**WHAT YOU NEED TO DO:** Write out the material below again, unchanged.

**DATA LINES:**
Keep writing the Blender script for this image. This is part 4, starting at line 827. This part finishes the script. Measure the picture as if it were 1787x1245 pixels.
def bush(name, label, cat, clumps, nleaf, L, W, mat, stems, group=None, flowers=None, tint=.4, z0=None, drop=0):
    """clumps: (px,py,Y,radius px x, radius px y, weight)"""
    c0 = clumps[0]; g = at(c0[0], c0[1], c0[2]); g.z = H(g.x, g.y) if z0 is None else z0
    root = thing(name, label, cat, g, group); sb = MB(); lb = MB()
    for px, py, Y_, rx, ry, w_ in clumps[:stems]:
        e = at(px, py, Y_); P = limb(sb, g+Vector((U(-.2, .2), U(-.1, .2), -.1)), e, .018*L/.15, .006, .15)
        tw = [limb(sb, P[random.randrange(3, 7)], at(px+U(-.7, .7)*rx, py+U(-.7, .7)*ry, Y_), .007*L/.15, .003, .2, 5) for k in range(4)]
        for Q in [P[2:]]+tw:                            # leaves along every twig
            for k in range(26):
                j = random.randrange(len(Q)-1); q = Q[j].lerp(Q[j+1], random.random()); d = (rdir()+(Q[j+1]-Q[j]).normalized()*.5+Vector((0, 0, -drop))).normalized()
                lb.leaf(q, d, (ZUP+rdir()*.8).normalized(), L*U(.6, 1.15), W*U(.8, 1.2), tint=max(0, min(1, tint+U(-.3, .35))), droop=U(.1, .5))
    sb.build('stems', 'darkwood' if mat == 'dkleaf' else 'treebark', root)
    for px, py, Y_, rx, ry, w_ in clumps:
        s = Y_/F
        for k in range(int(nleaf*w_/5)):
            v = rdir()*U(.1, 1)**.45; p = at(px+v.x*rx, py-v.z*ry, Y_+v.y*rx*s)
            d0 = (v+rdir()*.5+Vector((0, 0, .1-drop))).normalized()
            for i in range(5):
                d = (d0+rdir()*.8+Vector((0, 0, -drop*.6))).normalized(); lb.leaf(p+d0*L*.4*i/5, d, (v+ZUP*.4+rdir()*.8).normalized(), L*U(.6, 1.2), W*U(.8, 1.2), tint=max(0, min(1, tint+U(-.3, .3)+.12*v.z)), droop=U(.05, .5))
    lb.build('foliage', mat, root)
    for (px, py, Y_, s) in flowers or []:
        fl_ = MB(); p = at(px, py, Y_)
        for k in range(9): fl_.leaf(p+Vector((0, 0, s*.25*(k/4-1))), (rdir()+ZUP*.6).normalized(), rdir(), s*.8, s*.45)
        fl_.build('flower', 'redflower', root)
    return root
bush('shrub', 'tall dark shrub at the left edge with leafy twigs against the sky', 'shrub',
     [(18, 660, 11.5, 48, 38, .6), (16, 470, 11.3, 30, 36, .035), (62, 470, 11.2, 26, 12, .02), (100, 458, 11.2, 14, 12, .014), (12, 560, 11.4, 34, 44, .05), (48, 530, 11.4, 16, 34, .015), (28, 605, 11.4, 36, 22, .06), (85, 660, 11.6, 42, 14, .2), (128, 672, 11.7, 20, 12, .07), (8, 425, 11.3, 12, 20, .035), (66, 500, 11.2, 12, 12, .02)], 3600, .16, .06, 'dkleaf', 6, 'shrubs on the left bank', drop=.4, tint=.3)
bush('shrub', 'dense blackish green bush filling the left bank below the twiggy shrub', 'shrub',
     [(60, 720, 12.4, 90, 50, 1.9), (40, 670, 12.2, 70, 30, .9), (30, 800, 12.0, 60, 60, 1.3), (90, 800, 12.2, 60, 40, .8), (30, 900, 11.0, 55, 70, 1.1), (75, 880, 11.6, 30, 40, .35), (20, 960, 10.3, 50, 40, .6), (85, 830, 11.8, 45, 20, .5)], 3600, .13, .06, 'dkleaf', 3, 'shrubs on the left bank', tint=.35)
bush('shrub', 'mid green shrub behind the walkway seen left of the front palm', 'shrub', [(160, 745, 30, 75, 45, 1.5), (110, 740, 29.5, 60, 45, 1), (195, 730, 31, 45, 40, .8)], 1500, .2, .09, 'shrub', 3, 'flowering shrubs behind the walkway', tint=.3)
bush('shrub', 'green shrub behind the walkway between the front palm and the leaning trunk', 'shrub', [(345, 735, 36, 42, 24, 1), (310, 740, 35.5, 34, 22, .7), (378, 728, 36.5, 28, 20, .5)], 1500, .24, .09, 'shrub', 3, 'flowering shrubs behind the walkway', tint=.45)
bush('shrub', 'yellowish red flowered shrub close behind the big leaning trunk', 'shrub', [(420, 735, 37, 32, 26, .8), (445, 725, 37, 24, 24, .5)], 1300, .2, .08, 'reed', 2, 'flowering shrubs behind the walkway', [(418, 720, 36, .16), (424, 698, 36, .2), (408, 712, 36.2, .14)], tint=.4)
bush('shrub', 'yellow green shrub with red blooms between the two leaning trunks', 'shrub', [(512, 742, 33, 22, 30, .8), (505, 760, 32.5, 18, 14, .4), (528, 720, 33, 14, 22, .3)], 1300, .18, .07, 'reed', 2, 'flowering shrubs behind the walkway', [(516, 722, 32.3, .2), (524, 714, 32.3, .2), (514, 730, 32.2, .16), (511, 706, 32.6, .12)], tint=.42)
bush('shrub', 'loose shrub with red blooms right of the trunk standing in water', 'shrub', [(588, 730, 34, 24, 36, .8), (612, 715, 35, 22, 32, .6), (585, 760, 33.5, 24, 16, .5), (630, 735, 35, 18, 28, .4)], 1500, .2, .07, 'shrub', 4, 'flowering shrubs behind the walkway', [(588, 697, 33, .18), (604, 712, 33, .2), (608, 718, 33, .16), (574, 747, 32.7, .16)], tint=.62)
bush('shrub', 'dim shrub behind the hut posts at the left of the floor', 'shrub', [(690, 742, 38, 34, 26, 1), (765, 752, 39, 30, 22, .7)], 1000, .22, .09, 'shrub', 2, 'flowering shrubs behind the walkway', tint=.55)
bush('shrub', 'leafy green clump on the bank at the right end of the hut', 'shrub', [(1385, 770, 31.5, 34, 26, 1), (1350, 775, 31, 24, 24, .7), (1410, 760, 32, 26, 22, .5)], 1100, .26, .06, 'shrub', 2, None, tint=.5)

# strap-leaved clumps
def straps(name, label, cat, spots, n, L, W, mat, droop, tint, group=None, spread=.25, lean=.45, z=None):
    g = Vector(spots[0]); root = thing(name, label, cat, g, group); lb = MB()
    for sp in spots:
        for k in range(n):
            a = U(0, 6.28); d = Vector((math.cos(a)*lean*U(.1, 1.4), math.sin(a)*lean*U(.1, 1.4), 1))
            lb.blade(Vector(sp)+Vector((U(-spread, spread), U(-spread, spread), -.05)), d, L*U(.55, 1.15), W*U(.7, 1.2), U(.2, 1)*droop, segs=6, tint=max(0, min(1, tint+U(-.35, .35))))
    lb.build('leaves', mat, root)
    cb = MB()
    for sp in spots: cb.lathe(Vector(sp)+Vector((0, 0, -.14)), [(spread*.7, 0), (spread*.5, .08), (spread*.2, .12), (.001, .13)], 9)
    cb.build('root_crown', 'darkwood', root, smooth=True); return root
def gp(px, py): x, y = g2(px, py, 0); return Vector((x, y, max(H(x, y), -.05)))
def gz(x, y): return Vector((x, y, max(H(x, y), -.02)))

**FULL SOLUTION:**
Keep writing the Blender script for this image. This is part 4, starting at line 827. This part finishes the script. Measure the picture as if it were 1787x1245 pixels.
def bush(name, label, cat, clumps, nleaf, L, W, mat, stems, group=None, flowers=None, tint=.4, z0=None, drop=0):
    """clumps: (px,py,Y,radius px x, radius px y, weight)"""
    c0 = clumps[0]; g = at(c0[0], c0[1], c0[2]); g.z = H(g.x, g.y) if z0 is None else z0
    root = thing(name, label, cat, g, group); sb = MB(); lb = MB()
    for px, py, Y_, rx, ry, w_ in clumps[:stems]:
        e = at(px, py, Y_); P = limb(sb, g+Vector((U(-.2, .2), U(-.1, .2), -.1)), e, .018*L/.15, .006, .15)
        tw = [limb(sb, P[random.randrange(3, 7)], at(px+U(-.7, .7)*rx, py+U(-.7, .7)*ry, Y_), .007*L/.15, .003, .2, 5) for k in range(4)]
        for Q in [P[2:]]+tw:                            # leaves along every twig
            for k in range(26):
                j = random.randrange(len(Q)-1); q = Q[j].lerp(Q[j+1], random.random()); d = (rdir()+(Q[j+1]-Q[j]).normalized()*.5+Vector((0, 0, -drop))).normalized()
                lb.leaf(q, d, (ZUP+rdir()*.8).normalized(), L*U(.6, 1.15), W*U(.8, 1.2), tint=max(0, min(1, tint+U(-.3, .35))), droop=U(.1, .5))
    sb.build('stems', 'darkwood' if mat == 'dkleaf' else 'treebark', root)
    for px, py, Y_, rx, ry, w_ in clumps:
        s = Y_/F
        for k in range(int(nleaf*w_/5)):
            v = rdir()*U(.1, 1)**.45; p = at(px+v.x*rx, py-v.z*ry, Y_+v.y*rx*s)
            d0 = (v+rdir()*.5+Vector((0, 0, .1-drop))).normalized()
            for i in range(5):
                d = (d0+rdir()*.8+Vector((0, 0, -drop*.6))).normalized(); lb.leaf(p+d0*L*.4*i/5, d, (v+ZUP*.4+rdir()*.8).normalized(), L*U(.6, 1.2), W*U(.8, 1.2), tint=max(0, min(1, tint+U(-.3, .3)+.12*v.z)), droop=U(.05, .5))
    lb.build('foliage', mat, root)
    for (px, py, Y_, s) in flowers or []:
        fl_ = MB(); p = at(px, py, Y_)
        for k in range(9): fl_.leaf(p+Vector((0, 0, s*.25*(k/4-1))), (rdir()+ZUP*.6).normalized(), rdir(), s*.8, s*.45)
        fl_.build('flower', 'redflower', root)
    return root
bush('shrub', 'tall dark shrub at the left edge with leafy twigs against the sky', 'shrub',
     [(18, 660, 11.5, 48, 38, .6), (16, 470, 11.3, 30, 36, .035), (62, 470, 11.2, 26, 12, .02), (100, 458, 11.2, 14, 12, .014), (12, 560, 11.4, 34, 44, .05), (48, 530, 11.4, 16, 34, .015), (28, 605, 11.4, 36, 22, .06), (85, 660, 11.6, 42, 14, .2), (128, 672, 11.7, 20, 12, .07), (8, 425, 11.3, 12, 20, .035), (66, 500, 11.2, 12, 12, .02)], 3600, .16, .06, 'dkleaf', 6, 'shrubs on the left bank', drop=.4, tint=.3)
bush('shrub', 'dense blackish green bush filling the left bank below the twiggy shrub', 'shrub',
     [(60, 720, 12.4, 90, 50, 1.9), (40, 670, 12.2, 70, 30, .9), (30, 800, 12.0, 60, 60, 1.3), (90, 800, 12.2, 60, 40, .8), (30, 900, 11.0, 55, 70, 1.1), (75, 880, 11.6, 30, 40, .35), (20, 960, 10.3, 50, 40, .6), (85, 830, 11.8, 45, 20, .5)], 3600, .13, .06, 'dkleaf', 3, 'shrubs on the left bank', tint=.35)
bush('shrub', 'mid green shrub behind the walkway seen left of the front palm', 'shrub', [(160, 745, 30, 75, 45, 1.5), (110, 740, 29.5, 60, 45, 1), (195, 730, 31, 45, 40, .8)], 1500, .2, .09, 'shrub', 3, 'flowering shrubs behind the walkway', tint=.3)
bush('shrub', 'green shrub behind the walkway between the front palm and the leaning trunk', 'shrub', [(345, 735, 36, 42, 24, 1), (310, 740, 35.5, 34, 22, .7), (378, 728, 36.5, 28, 20, .5)], 1500, .24, .09, 'shrub', 3, 'flowering shrubs behind the walkway', tint=.45)
bush('shrub', 'yellowish red flowered shrub close behind the big leaning trunk', 'shrub', [(420, 735, 37, 32, 26, .8), (445, 725, 37, 24, 24, .5)], 1300, .2, .08, 'reed', 2, 'flowering shrubs behind the walkway', [(418, 720, 36, .16), (424, 698, 36, .2), (408, 712, 36.2, .14)], tint=.4)
bush('shrub', 'yellow green shrub with red blooms between the two leaning trunks', 'shrub', [(512, 742, 33, 22, 30, .8), (505, 760, 32.5, 18, 14, .4), (528, 720, 33, 14, 22, .3)], 1300, .18, .07, 'reed', 2, 'flowering shrubs behind the walkway', [(516, 722, 32.3, .2), (524, 714, 32.3, .2), (514, 730, 32.2, .16), (511, 706, 32.6, .12)], tint=.42)
bush('shrub', 'loose shrub with red blooms right of the trunk standing in water', 'shrub', [(588, 730, 34, 24, 36, .8), (612, 715, 35, 22, 32, .6), (585, 760, 33.5, 24, 16, .5), (630, 735, 35, 18, 28, .4)], 1500, .2, .07, 'shrub', 4, 'flowering shrubs behind the walkway', [(588, 697, 33, .18), (604, 712, 33, .2), (608, 718, 33, .16), (574, 747, 32.7, .16)], tint=.62)
bush('shrub', 'dim shrub behind the hut posts at the left of the floor', 'shrub', [(690, 742, 38, 34, 26, 1), (765, 752, 39, 30, 22, .7)], 1000, .22, .09, 'shrub', 2, 'flowering shrubs behind the walkway', tint=.55)
bush('shrub', 'leafy green clump on the bank at the right end of the hut', 'shrub', [(1385, 770, 31.5, 34, 26, 1), (1350, 775, 31, 24, 24, .7), (1410, 760, 32, 26, 22, .5)], 1100, .26, .06, 'shrub', 2, None, tint=.5)

# strap-leaved clumps
def straps(name, label, cat, spots, n, L, W, mat, droop, tint, group=None, spread=.25, lean=.45, z=None):
    g = Vector(spots[0]); root = thing(name, label, cat, g, group); lb = MB()
    for sp in spots:
        for k in range(n):
            a = U(0, 6.28); d = Vector((math.cos(a)*lean*U(.1, 1.4), math.sin(a)*lean*U(.1, 1.4), 1))
            lb.blade(Vector(sp)+Vector((U(-spread, spread), U(-spread, spread), -.05)), d, L*U(.55, 1.15), W*U(.7, 1.2), U(.2, 1)*droop, segs=6, tint=max(0, min(1, tint+U(-.35, .35))))
    lb.build('leaves', mat, root)
    cb = MB()
    for sp in spots: cb.lathe(Vector(sp)+Vector((0, 0, -.14)), [(spread*.7, 0), (spread*.5, .08), (spread*.2, .12), (.001, .13)], 9)
    cb.build('root_crown', 'darkwood', root, smooth=True); return root
def gp(px, py): x, y = g2(px, py, 0); return Vector((x, y, max(H(x, y), -.05)))
def gz(x, y): return Vector((x, y, max(H(x, y), -.02)))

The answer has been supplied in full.